In the annuities business, the last few years have left some people scratching their heads. Consider this: In 2016, sales of new variable annuities (VAs) fell more than 20% from the preceding year, according to Morningstar, to represent less than half of the overall market for the first time. Over the same period, sales of fixed annuities advanced 14%, led by fixed-indexed annuities (FIAs), which soared 12% to a record $61 billion in sales.

Then the U.S. Department of Labor’s fiduciary rule was put on hold just weeks before it was set to go into effect, so the Trump administration could examine whether it’s good or bad for the industry. As of this writing, the consensus expectation is that the regs will be made less stringent if they’re not repealed altogether.

The Beginning of the End?
Where all this leaves the industry is anybody’s guess, and opinions vary widely. Yet optimists insist the death of annuities has been greatly exaggerated. “We expect long-term growth in the annuity marketplace given demographic trends and the fraying of traditional government and corporate safety nets,” says Brian Kroll, head of annuity solutions at Lincoln Financial Group, based in Hartford, Conn.

That may be true, but it could still be a bouncy road ahead. “For the balance of the year, I expect VA sales to flatten out and perhaps even increase a bit,” says Scott Stolz, senior vice president in private client group investment products at Raymond James Financial in St. Petersburg, Fla. “In other words, I think we have hit a bottom.”

Fixed annuities, on the other hand, will “continue to gain acceptance as alternatives to bonds and CDs,” Stolz says. “As interest rates rise, advisors will look for ways to get a decent return for clients with no exposure to interest rate risk.”

The Impact of a DOL Repeal
If President Trump and Labor Secretary Alexander Acosta put an end to the DOL reg, as expected—both have made statements opposing it, essentially arguing that the fiduciary standard unfairly straitjackets the market—that would likely have a big impact on future sales trends. “Presumably, this would reverse all of the concerns that have hurt annuity sales [and] I would assume that will cause sales to increase,” says Stolz.

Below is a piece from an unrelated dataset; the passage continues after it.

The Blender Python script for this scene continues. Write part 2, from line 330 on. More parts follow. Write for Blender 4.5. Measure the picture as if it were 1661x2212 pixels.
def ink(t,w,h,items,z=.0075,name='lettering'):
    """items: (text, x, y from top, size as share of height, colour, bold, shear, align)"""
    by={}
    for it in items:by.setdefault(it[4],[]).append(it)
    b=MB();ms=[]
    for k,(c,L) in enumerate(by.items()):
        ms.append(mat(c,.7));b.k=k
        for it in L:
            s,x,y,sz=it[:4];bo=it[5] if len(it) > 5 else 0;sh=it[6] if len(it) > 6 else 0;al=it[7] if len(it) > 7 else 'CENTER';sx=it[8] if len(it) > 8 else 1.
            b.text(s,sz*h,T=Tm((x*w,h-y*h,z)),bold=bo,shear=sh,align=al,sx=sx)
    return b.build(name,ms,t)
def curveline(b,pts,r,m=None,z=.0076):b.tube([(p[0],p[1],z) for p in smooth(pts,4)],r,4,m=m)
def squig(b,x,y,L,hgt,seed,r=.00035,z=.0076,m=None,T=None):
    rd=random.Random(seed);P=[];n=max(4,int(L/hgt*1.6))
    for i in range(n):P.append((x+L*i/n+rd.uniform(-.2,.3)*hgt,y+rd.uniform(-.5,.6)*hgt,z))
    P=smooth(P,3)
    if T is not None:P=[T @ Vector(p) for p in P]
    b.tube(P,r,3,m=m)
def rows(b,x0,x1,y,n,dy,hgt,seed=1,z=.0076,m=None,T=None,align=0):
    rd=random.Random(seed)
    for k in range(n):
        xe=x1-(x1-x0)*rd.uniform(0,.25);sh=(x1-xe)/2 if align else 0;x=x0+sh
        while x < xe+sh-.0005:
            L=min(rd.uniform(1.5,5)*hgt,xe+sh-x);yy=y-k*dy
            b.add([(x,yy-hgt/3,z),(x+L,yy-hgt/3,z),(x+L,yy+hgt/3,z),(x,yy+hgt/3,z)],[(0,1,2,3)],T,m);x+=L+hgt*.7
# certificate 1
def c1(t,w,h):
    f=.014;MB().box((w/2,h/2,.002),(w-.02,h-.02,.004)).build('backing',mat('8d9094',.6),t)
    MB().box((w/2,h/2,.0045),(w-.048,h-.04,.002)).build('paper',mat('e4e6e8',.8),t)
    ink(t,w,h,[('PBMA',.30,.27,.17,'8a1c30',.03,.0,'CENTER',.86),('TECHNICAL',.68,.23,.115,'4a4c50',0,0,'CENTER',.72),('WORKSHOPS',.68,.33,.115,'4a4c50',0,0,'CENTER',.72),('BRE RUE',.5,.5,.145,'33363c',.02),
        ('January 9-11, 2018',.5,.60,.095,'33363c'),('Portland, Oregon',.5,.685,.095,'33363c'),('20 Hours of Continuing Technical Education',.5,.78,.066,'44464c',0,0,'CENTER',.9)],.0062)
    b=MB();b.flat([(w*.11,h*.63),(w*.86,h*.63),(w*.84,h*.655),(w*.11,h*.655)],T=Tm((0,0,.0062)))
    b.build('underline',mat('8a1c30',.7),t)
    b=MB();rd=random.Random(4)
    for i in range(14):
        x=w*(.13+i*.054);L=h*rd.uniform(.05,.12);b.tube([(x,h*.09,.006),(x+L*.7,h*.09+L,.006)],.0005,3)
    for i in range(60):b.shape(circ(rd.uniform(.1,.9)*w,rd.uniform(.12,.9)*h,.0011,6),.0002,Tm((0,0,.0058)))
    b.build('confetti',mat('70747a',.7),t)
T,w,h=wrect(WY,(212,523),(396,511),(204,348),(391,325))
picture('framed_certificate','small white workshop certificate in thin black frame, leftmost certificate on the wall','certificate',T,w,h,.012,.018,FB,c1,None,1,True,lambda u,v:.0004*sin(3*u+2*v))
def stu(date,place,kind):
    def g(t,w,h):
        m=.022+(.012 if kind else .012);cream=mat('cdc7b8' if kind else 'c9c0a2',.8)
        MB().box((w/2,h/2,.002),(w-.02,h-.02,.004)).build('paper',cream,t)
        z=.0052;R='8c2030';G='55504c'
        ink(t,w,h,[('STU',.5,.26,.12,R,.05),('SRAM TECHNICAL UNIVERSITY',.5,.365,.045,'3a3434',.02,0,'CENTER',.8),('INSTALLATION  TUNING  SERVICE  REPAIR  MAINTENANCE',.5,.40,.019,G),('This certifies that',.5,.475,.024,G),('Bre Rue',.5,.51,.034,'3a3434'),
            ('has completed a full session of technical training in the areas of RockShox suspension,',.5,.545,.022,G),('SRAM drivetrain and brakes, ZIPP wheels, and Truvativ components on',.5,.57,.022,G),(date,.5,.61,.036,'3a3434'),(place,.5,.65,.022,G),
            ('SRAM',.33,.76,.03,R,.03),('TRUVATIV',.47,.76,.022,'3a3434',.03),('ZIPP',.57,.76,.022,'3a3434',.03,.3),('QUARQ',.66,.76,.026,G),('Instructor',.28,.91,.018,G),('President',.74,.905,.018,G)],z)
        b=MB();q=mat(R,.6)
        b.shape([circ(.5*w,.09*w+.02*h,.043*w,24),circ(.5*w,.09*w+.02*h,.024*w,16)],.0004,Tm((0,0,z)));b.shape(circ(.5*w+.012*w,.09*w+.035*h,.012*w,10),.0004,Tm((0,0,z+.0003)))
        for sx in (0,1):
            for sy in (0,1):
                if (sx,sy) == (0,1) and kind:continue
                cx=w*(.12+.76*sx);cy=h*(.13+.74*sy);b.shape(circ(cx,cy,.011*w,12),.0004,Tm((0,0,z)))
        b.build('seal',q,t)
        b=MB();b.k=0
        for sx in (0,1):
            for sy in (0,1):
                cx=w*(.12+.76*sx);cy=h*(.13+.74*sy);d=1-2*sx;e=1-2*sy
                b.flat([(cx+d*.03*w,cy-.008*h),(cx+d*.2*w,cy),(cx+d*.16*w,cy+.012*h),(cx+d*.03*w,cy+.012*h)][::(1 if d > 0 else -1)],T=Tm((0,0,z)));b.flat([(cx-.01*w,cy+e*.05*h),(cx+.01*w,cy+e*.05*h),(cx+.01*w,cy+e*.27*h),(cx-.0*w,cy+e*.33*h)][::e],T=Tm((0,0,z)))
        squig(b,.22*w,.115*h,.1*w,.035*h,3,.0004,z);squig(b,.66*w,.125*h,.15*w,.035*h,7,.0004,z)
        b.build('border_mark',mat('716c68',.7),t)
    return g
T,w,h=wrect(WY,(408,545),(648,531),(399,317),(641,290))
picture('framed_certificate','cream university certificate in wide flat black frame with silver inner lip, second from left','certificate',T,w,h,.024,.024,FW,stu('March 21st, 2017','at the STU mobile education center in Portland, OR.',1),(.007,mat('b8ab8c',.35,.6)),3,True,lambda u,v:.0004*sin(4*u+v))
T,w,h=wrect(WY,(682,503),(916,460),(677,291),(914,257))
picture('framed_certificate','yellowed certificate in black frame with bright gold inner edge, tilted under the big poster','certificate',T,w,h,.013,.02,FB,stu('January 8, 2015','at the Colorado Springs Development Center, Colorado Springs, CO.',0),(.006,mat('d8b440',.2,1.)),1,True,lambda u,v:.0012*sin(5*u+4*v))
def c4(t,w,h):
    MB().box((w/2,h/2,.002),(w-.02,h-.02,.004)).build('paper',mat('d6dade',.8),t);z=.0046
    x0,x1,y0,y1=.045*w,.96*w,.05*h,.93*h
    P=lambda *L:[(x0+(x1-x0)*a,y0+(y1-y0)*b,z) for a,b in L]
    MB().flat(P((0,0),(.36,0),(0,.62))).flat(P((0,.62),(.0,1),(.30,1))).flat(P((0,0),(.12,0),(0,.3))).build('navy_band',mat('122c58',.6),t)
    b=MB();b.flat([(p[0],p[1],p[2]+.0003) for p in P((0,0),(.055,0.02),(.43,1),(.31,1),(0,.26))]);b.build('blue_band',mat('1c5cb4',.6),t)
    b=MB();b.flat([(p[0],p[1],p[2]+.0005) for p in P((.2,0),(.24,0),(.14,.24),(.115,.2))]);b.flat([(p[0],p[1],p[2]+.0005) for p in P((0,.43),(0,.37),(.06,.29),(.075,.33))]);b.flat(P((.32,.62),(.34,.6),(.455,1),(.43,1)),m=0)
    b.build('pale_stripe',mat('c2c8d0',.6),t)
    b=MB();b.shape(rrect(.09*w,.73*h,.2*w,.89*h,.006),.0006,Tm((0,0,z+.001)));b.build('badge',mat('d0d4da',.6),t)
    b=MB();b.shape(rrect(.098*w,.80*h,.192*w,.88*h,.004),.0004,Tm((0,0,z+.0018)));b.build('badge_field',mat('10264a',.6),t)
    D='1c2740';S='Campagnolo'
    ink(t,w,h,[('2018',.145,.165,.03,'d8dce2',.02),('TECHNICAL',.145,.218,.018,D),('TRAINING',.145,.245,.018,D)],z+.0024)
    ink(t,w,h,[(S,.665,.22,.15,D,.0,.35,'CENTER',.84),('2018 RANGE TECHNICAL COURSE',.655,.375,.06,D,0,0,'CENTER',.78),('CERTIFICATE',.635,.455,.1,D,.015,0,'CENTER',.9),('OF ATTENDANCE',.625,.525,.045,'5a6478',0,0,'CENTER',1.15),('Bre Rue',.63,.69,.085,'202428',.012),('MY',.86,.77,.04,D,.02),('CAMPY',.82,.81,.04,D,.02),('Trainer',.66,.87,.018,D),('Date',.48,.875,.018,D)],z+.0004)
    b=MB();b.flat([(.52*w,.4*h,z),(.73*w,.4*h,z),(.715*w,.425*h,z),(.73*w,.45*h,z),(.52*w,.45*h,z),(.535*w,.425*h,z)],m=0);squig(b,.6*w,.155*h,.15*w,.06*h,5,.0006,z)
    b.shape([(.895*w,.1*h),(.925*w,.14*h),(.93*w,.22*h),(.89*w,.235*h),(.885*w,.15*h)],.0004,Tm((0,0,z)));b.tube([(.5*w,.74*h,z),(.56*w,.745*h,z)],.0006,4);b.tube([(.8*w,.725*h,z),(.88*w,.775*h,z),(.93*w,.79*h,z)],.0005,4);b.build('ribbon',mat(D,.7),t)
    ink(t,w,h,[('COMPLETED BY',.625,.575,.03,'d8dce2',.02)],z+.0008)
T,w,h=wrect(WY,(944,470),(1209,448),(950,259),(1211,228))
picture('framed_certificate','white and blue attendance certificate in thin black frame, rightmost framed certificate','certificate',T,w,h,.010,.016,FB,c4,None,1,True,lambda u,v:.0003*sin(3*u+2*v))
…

It’s a widely shared view, but Michael Kitces, a director of wealth management at Pinnacle Advisory Group in Columbia, Md., and a frequent commentator at, argues the opposite. “Most of the industry has this dead wrong,” he says. The DOL ruling wasn’t bad for annuities, he maintains, and gutting it or eliminating it won’t necessarily improve annuity sales either. Rather than choking off the industry, the new fiduciary standard, if allowed to stand, could actually spur the creation of better products and more responsible sales practices.

Kitces goes on to say that there’s not much point in comparing future sales with those of the past two years. “The dynamics of what annuities did, better or worse, in 2016 versus 2015 was entirely about what was happening with annuities in the past, when Trump wasn’t president and the DOL fiduciary rule wasn’t applicable,” says Kitces. “It has no bearing on the future.”

That may be true, but not everyone is convinced. Erin Botsford, the founder and CEO of Botsford Financial Group in Dallas and Atlanta, argues that the fiduciary ruling made it “more difficult for advisors to sell or recommend VAs and fixed-indexed annuities,” both of which fell under the new fiduciary standard for full disclosure of all fees and expenses, among other strictures.

The future of annuity sales, she adds, may well depend on what Trump and Acosta do about the ruling. “If they can roll it back completely, annuity sales will come back,” says Botsford. That would be good news not just for the industry but also for consumers, she says, because the ruling as it stands is “so onerous it will discourage advisors from recommending the very types of products the small investor could use.”